See f4pga.readthedocs.io which consolidates pretty much everyone's efforts into a distribution, but supports only 4 device families: iCE40 and ECP5 from Lattice, some 7-series devices from Xilinx and EOS-S3 from QuickLogic.

For internal testing, VPR has "Stratix IV-like" and most recently "Stratix 10-like" architecture files but these don't try to "document" the whole thing, they just want a close enough approximation to a modern device to evaluate the tool better.

I should point out that even the F4PGA page [admits](https://f4pga.readthedocs.io/en/latest/how.html) that ECP5 and iCE40 support is done through nextpnr, rather than VPR.

(actually nextpnr has slowly-maturing support for Lattice MachXO{2,3}, Intel Cyclone V and Gowin parts too)

support isn't even in the vernacular with these kinds of tools:

https://docs.verilogtorouting.org/en/latest/vtr/cad_flow/#vt...

the question of pynq support is addressed/implicated in several places (timing/delay maps, tech mapping, bitstream generation).

the short of it: this shit is proprietary/encumbered beyond belief.

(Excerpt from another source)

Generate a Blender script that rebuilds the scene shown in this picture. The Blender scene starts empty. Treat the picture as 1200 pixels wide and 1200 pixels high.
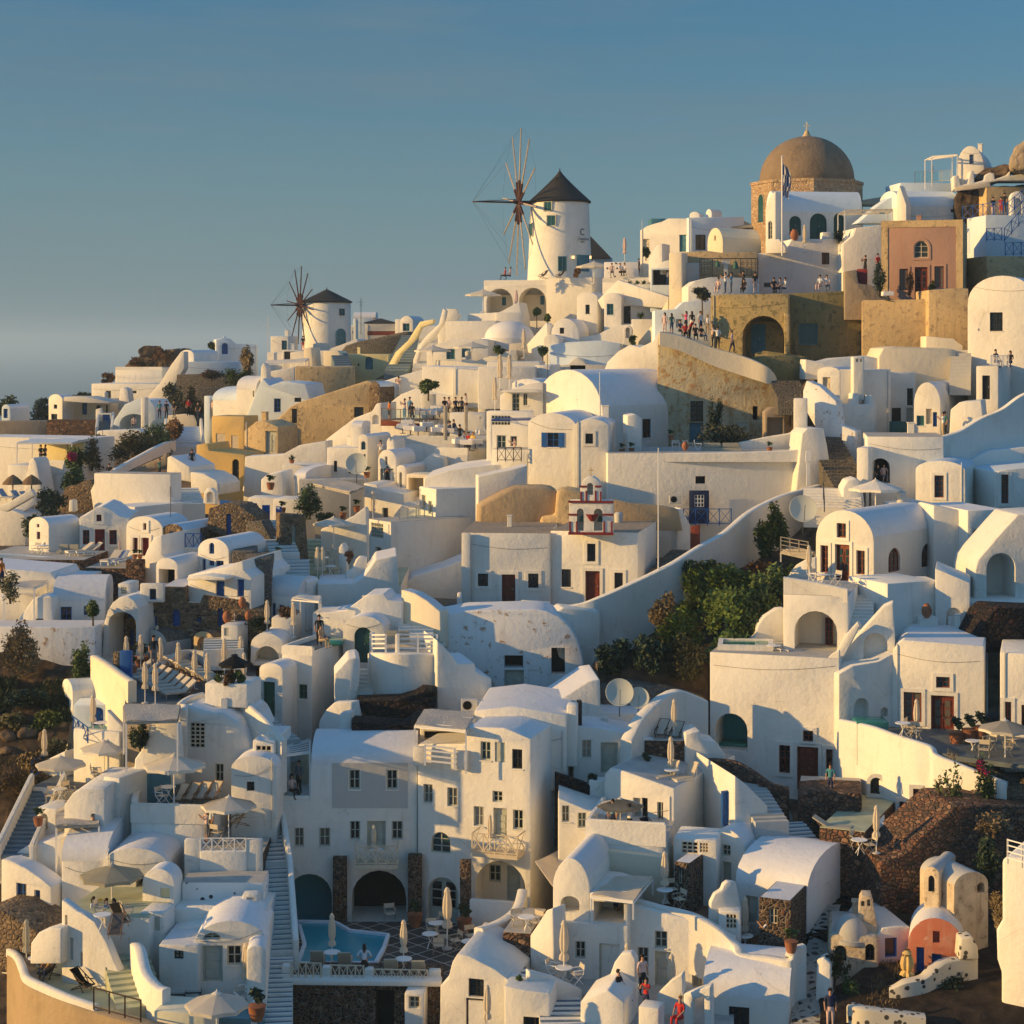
import bpy,bmesh,math,random
from mathutils import Vector,Matrix,noise
from mathutils.geometry import tessellate_polygon
R=random.Random(7)
rad=math.radians
F,YH=2200.0,400.0
scn=bpy.context.scene
COL=scn.collection
cam=bpy.data.cameras.new('camera');camo=bpy.data.objects.new('camera',cam);COL.objects.link(camo)
cam.sensor_width=36;cam.lens=36*F/1200;cam.shift_y=(YH-600)/1200
camo.rotation_euler=(rad(90),0,0);cam.clip_start=1;cam.clip_end=60000
scn.camera=camo
SUN=Vector((-1,-0.19,math.tan(rad(13)))).normalized()
sl=bpy.data.lights.new('sun','SUN');sl.energy=5;sl.angle=rad(0.5);sl.color=(1,.60,.19)
so=bpy.data.objects.new('sun',sl);COL.objects.link(so)
so.rotation_euler=SUN.to_track_quat('Z','Y').to_euler()
W=bpy.data.worlds.new('World');scn.world=W;W.use_nodes=True
nt=W.node_tree;nt.nodes.clear()
def N(t,ty,**kw):
 n=t.nodes.new(ty)
 for k,v in kw.items():setattr(n,k,v)
 return n
sky=N(nt,'ShaderNodeTexSky',sky_type='NISHITA',sun_disc=False)
sky.sun_elevation=rad(13)
sky.sun_rotation=math.atan2(SUN.x,SUN.y)
sky.altitude=100;sky.air_density=1.0;sky.dust_density=0.3;sky.ozone_density=3.0
tc=N(nt,'ShaderNodeTexCoord');sep=N(nt,'ShaderNodeSeparateXYZ');nt.links.new(tc.outputs['Generated'],sep.inputs[0])
mp=N(nt,'ShaderNodeMapping');mp.inputs['Scale'].default_value=(1.4,1.4,16);mp.inputs['Rotation'].default_value=(0,rad(3),0)
nt.links.new(tc.outputs['Generated'],mp.inputs[0])
cn=N(nt,'ShaderNodeTexNoise');cn.inputs['Scale'].default_value=2.6;cn.inputs['Detail'].default_value=7;cn.inputs['Roughness'].default_value=.6
nt.links.new(mp.outputs[0],cn.inputs[0])
cr=N(nt,'ShaderNodeMapRange');cr.inputs[1].default_value=.45;cr.inputs[2].default_value=.8;cr.inputs[4].default_value=.62
nt.links.new(cn.outputs[0],cr.inputs[0])
tint=N(nt,'ShaderNodeMixRGB',blend_type='MULTIPLY');tint.inputs[0].default_value=1
tint.inputs[2].default_value=(.54,.88,.99,1)
nt.links.new(sky.outputs[0],tint.inputs[1])
cm=N(nt,'ShaderNodeMixRGB');nt.links.new(cr.outputs[0],cm.inputs[0]);nt.links.new(tint.outputs[0],cm.inputs[1])
cm.inputs[2].default_value=(1.9,2.75,3.2,1)
hz=N(nt,'ShaderNodeMapRange',interpolation_type='SMOOTHSTEP');nt.links.new(sep.outputs[2],hz.inputs[0]);hz.inputs[1].default_value=-.02;hz.inputs[2].default_value=.20;hz.inputs[3].default_value=.8;hz.inputs[4].default_value=0
hm_=N(nt,'ShaderNodeMixRGB');nt.links.new(hz.outputs[0],hm_.inputs[0]);nt.links.new(cm.outputs[0],hm_.inputs[1]);hm_.inputs[2].default_value=(2.35,3.2,3.8,1)
bg=N(nt,'ShaderNodeBackground');bg.inputs[1].default_value=.074
zb_=N(nt,'ShaderNodeMapRange',interpolation_type='SMOOTHSTEP');nt.links.new(sep.outputs[2],zb_.inputs[0]);zb_.inputs[1].default_value=.12;zb_.inputs[2].default_value=.6;zb_.inputs[3].default_value=.86;zb_.inputs[4].default_value=2.3
zs_=N(nt,'ShaderNodeVectorMath',operation='SCALE');nt.links.new(hm_.outputs[0],zs_.inputs[0]);nt.links.new(zb_.outputs[0],zs_.inputs['Scale']);nt.links.new(zs_.outputs[0],bg.inputs[0])
wo=N(nt,'ShaderNodeOutputWorld');nt.links.new(bg.outputs[0],wo.inputs[0])
scn.view_settings.view_transform='Standard';scn.view_settings.look='None'
scn.view_settings.exposure=0.34;scn.view_settings.gamma=1
scn.cycles.max_bounces=6;scn.cycles.diffuse_bounces=4;scn.cycles.volume_bounces=1
scn.cycles.use_denoising=True
M={}
def srgb(h):
 v=[int(h[i:i+2],16)/255 for i in(0,2,4)]
 return tuple(x/12.92 if x<=.04045 else((x+.055)/1.055)**2.4 for x in v)+(1,)
def base_mat(name,rough=.8):
 m=bpy.data.materials.new(name);m.use_nodes=True
 b=m.node_tree.nodes['Principled BSDF'];b.inputs['Roughness'].default_value=rough
 b.inputs['Specular IOR Level'].default_value=.25
 M[name]=m
 return m,m.node_tree,b
def lin(c):return c if len(c)==4 else tuple(c)+(1,)
def flat(name,c,rough=.7,metal=0,var=.0,scale=3,bump=0):
 m,t,b=base_mat(name,rough);b.inputs['Metallic'].default_value=metal
 b.inputs['Base Color'].default_value=lin(c)
 if var:
  tcn=N(t,'ShaderNodeTexCoord');n=N(t,'ShaderNodeTexNoise');n.inputs['Scale'].default_value=scale;n.inputs['Detail'].default_value=6
  t.links.new(tcn.outputs['Object'],n.inputs[0])
  r=N(t,'ShaderNodeValToRGB')
  r.color_ramp.elements[0].color=tuple(x*(1-var)for x in c[:3])+(1,);r.color_ramp.elements[0].position=.3
  r.color_ramp.elements[1].color=tuple(min(1,x*(1+var))for x in c[:3])+(1,);r.color_ramp.elements[1].position=.7
  t.links.new(n.outputs[0],r.inputs[0]);t.links.new(r.outputs[0],b.inputs['Base Color'])
  if bump:
   bp=N(t,'ShaderNodeBump');bp.inputs['Strength'].default_value=bump;bp.inputs['Distance'].default_value=.1
   t.links.new(n.outputs[0],bp.inputs['Height']);t.links.new(bp.outputs[0],b.inputs['Normal'])
 return m
def plaster(name,c,dirt=(.42,.36,.28),amt=.35,peel=None,bump=.35):
 """lime-washed render: soft mottling, rain streaks, trowel unevenness, optional peeling"""
 m,t,b=base_mat(name,.88)
 tcn=N(t,'ShaderNodeTexCoord');oi=N(t,'ShaderNodeObjectInfo')
 off=N(t,'ShaderNodeVectorMath',operation='ADD');t.links.new(tcn.outputs['Object'],off.inputs[0])
 mul=N(t,'ShaderNodeMath',operation='MULTIPLY');mul.inputs[1].default_value=37;t.links.new(oi.outputs['Random'],mul.inputs[0])
 t.links.new(mul.outputs[0],off.inputs[1])
 n1=N(t,'ShaderNodeTexNoise');n1.inputs['Scale'].default_value=.55;n1.inputs['Detail'].default_value=8;n1.inputs['Roughness'].default_value=.65
 t.links.new(off.outputs[0],n1.inputs[0])
 mpn=N(t,'ShaderNodeMapping');mpn.inputs['Scale'].default_value=(2.6,2.6,.28);t.links.new(off.outputs[0],mpn.inputs[0])
 n2=N(t,'ShaderNodeTexNoise');n2.inputs['Scale'].default_value=1.3;n2.inputs['Detail'].default_value=5;t.links.new(mpn.outputs[0],n2.inputs[0])
 n3=N(t,'ShaderNodeTexNoise');n3.inputs['Scale'].default_value=2.2;n3.inputs['Detail'].default_value=8;n3.inputs['Roughness'].default_value=.7
 t.links.new(off.outputs[0],n3.inputs[0])
 r1=N(t,'ShaderNodeMapRange');r1.inputs[1].default_value=.5;r1.inputs[2].default_value=.85;r1.inputs[4].default_value=amt
 t.links.new(n1.outputs[0],r1.inputs[0])
 r2=N(t,'ShaderNodeMapRange');r2.inputs[1].default_value=.56;r2.inputs[2].default_value=.85;r2.inputs[4].default_value=amt*.9
 t.links.new(n2.outputs[0],r2.inputs[0])
 ad=N(t,'ShaderNodeMath',operation='ADD',use_clamp=True);t.links.new(r1.outputs[0],ad.inputs[0]);t.links.new(r2.outputs[0],ad.inputs[1])
 rv=N(t,'ShaderNodeMapRange');rv.inputs[3].default_value=.90;rv.inputs[4].default_value=1.04;t.links.new(oi.outputs['Random'],rv.inputs[0])
 cv=N(t,'ShaderNodeVectorMath',operation='SCALE');cv.inputs[0].default_value=c[:3];t.links.new(rv.outputs[0],cv.inputs['Scale'])
 mx=N(t,'ShaderNodeMixRGB');t.links.new(ad.outputs[0],mx.inputs[0]);t.links.new(cv.outputs[0],mx.inputs[1]);mx.inputs[2].default_value=lin(dirt)
 vc=N(t,'ShaderNodeTexVoronoi',feature='DISTANCE_TO_EDGE');vc.inputs['Scale'].default_value=.42;wd=N(t,'ShaderNodeMixRGB');wd.inputs[0].default_value=.35;t.links.new(off.outputs[0],wd.inputs[1]);t.links.new(n3.outputs['Color'],wd.inputs[2]);t.links.new(wd.outputs[0],vc.inputs[0])
 rc=N(t,'ShaderNodeMapRange');rc.inputs[1].default_value=.0;rc.inputs[2].default_value=.006;rc.inputs[3].default_value=.45;rc.inputs[4].default_value=0;t.links.new(vc.outputs[0],rc.inputs[0])
 cm2=N(t,'ShaderNodeMath',operation='MULTIPLY');t.links.new(rc.outputs[0],cm2.inputs[0]);rk=N(t,'ShaderNodeMapRange');rk.inputs[1].default_value=.5;rk.inputs[2].default_value=.6;t.links.new(n1.outputs[0],rk.inputs[0]);t.links.new(rk.outputs[0],cm2.inputs[1])
 mc=N(t,'ShaderNodeMixRGB');t.links.new(cm2.outputs[0],mc.inputs[0]);t.links.new(mx.outputs[0],mc.inputs[1]);mc.inputs[2].default_value=(.25,.2,.15,1);out=mc.outputs[0]
 if peel:
  r3=N(t,'ShaderNodeMapRange');r3.inputs[1].default_value=peel[1];r3.inputs[2].default_value=peel[1]+.03
  t.links.new(n3.outputs[0],r3.inputs[0])
  mx2=N(t,'ShaderNodeMixRGB');t.links.new(r3.outputs[0],mx2.inputs[0]);t.links.new(out,mx2.inputs[1]);mx2.inputs[2].default_value=lin(peel[0]);out=mx2.outputs[0]
 t.links.new(out,b.inputs['Base Color'])
 bp=N(t,'ShaderNodeBump');bp.inputs['Strength'].default_value=bump;bp.inputs['Distance'].default_value=.12
 t.links.new(n3.outputs[0],bp.inputs['Height']);t.links.new(bp.outputs[0],b.inputs['Normal'])
 return m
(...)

the medium of it: there are OSS flows that can generate bitstreams for pynqs (depending on the actual FPGA part) but they are not at all supported by AMD (formerly Xilinx) and rely on rev-eng work. the problem is while burning a bitstream is important, it's not the only thing you need to make OSS worthwhile. in particular you need the timing/delay maps and as far as i know, those are all shipped encrypted with vivado (and the cracks haven't been released).